Saturday, July 2, 2011

GRTS Boss:‘We Don’t Play With State House Matters

GRTS Director General
 Mr Modou Sanyang, director general of state-owned Gambia Radio and Television Services (GRTS) said, his institution does not play with State House matters, especially concerning the head of state.
GRTS boss made this remark yesterday while testifying against former GRTS reporter facing trial on charges of false information.
Mr Dodou Sanneh’s services at the state broadcaster were terminated in 2007 for ‘bias’ reportage while covering opposition-UDP’s 2009 presidential political rallies.
Mr Sanneh however said, his services were wrongfully terminated. His prosecution came when he petitioned GRTS management to the office of the president to the effect.
“His [Mr Sanneh] first termination was due to insubordination,” Mr Modou Sanyang testified at the magistrates’ court in Banjul yesterday.
He said, Mr Sanneh failed to submit report on a courtesy call he was assigned to cover at State house.
“I could not take that! We don’t play with State house matters, especially when it involved the head state,” GRTS boss told the court.
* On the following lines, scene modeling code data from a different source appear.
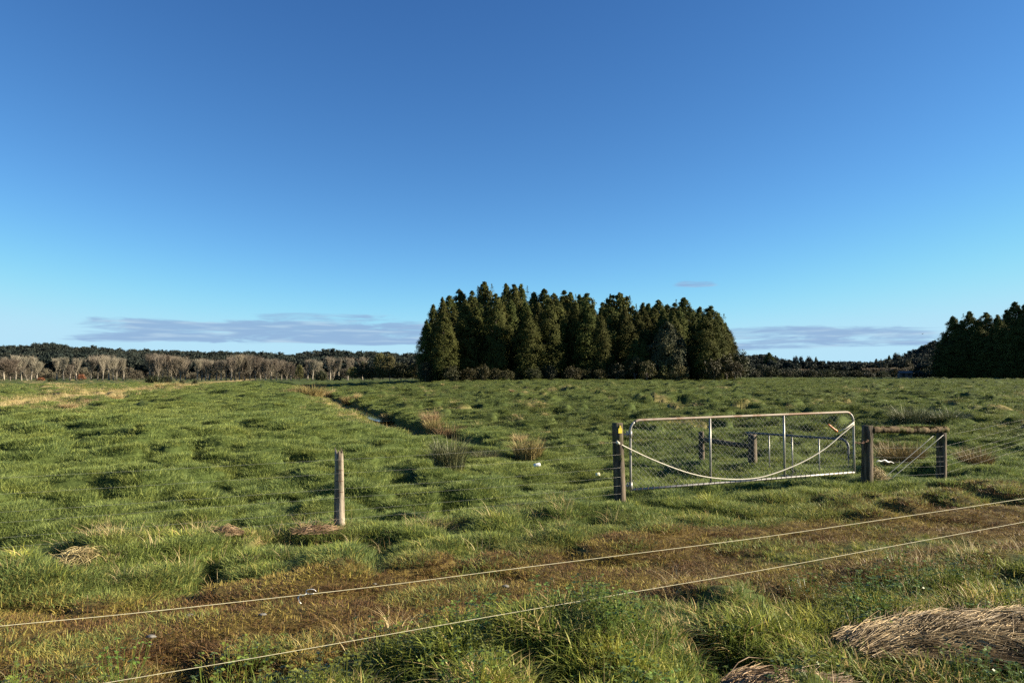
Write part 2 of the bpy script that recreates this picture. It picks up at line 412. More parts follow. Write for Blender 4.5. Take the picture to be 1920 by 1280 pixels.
def brown_zone(u, v):
    """worn vehicle track: 1 on the brown wheel strips"""
    e = .28 * perlin(u * .55, v * .6, 21) + .18 * perlin(u * 1.9, v * 1.9, 22)
    b = smooth(4.6, 5.1, v + e) * (1 - smooth(7.0, 7.65, v + e))
    mid = smooth(4.2, 5.4, u) * np.exp(-((v - 6.05 + .6 * e) / .28) ** 2) * (1 - smooth(7.6, 8.6, u))
    wide = smooth(6.5, 9, u) * smooth(6.6, 7.0, v) * (1 - smooth(8.2, 8.9, v + e)) * .75
    return np.clip(np.maximum(b * (1 - .85 * mid), wide), 0, 1)
def dry_zone(x, y):
    """tan, dead grass: swale beyond the left hump, drain edge, far left field, verge lip"""
    u, v = uv_of(x, y); w = drain_w(x, y); r = np.hypot(x, y)
    n = perlin(x / 2.6, y / 2.6, 31); n2 = perlin(x / 7.0, y / 9.0, 32)
    d = np.exp(-((w + 21.5 + 2 * n2) / 4.2) ** 2) * smooth(24, 34, y) * (1.0 + .5 * n)
    d = np.maximum(d, smooth(.25, .6, n2 + .35 * n) * (1 - smooth(-30, -24, w)) * smooth(30, 45, y) * .7)
    d = np.maximum(d, np.exp(-((w + 1.9) / 1.3) ** 2) * smooth(40, 60, y) * (1 - smooth(105, 130, y)) * .75)
    d = np.maximum(d, np.exp(-((w + 2.0) / 1.2) ** 2) * smooth(20, 28, y) * (1 - smooth(70, 90, y)) * (.35 + .7 * n))
    d = np.maximum(d, np.exp(-((v - 9.1) / .20) ** 2) * (1 - smooth(4.4, 5.6, u)) * (.45 + .8 * n))
    d = np.maximum(d, smooth(.34, .62, n + .3 * n2) * smooth(1.0, 4, w) * smooth(18, 26, y) * (1 - smooth(75, 120, y)) * .42)
    return np.clip(d, 0, 1)
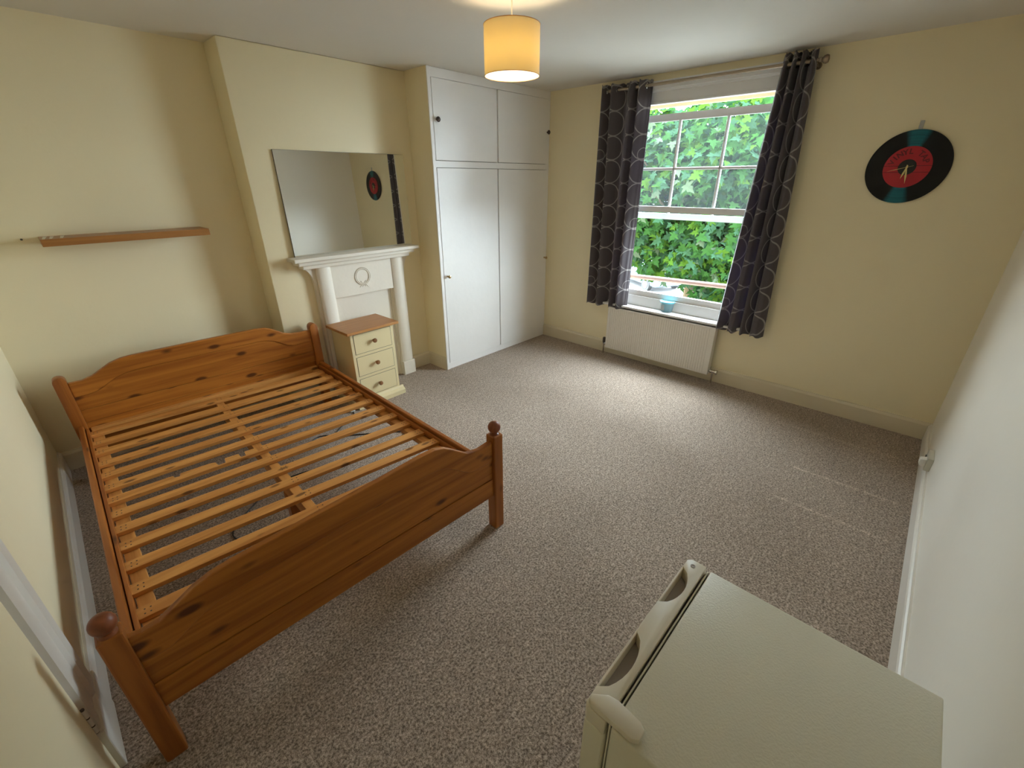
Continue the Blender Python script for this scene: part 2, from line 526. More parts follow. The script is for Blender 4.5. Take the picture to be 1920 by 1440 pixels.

He said, the reporter was reinstate after many appeals, but dismissed again when he exaggerated in his reportage of opposition UDP’s  presidential rallies by saying that ‘tens of thousands attended it.’
Mr Sanyang said, journalist Sanneh was warned by Mr Kebba Dibba, a senior GRTS staff to present balanced reports. Sanneh however responded that he was the one on the ground.
“Following Dodou’s dismissal for the second time, he used to come to my office, but I told him that it was a management decision,” Modou Sanyang testified.
GRTS boss further told the court that he got a letter from the ombudsman regarding the termination of the services of the person, but he was unable to meet the ombudsman due to his poor health condition.
 “So it was difficult to meet the ombudsman in three years” the accused asked, but Mr Sanyang said, the ombudsman should be in a better position to answer that.
Mr Sanyang denied neither sending the accused to the National Intelligence Agency nor told him to withdraw the petition.
“What he told me was that he regretted the act and I was never pressurised by the ombudsman to advance reasons for his termination,” he adduced. Mr. Sanyang said he did not know whether or not the accused was detained by intelligence officers.
“I was not aware that you were detained and there is no record to show that,” he added.
When asked why no reason was advanced for the termination of services, Mr Sanyang replied: “your dismissal was due to your insubordinate behavior.”
The trial resumes July 5, 2011, but the presiding magistrate refused Mr Sanneh’s request to continue cross examination with his former boss at adjourned date.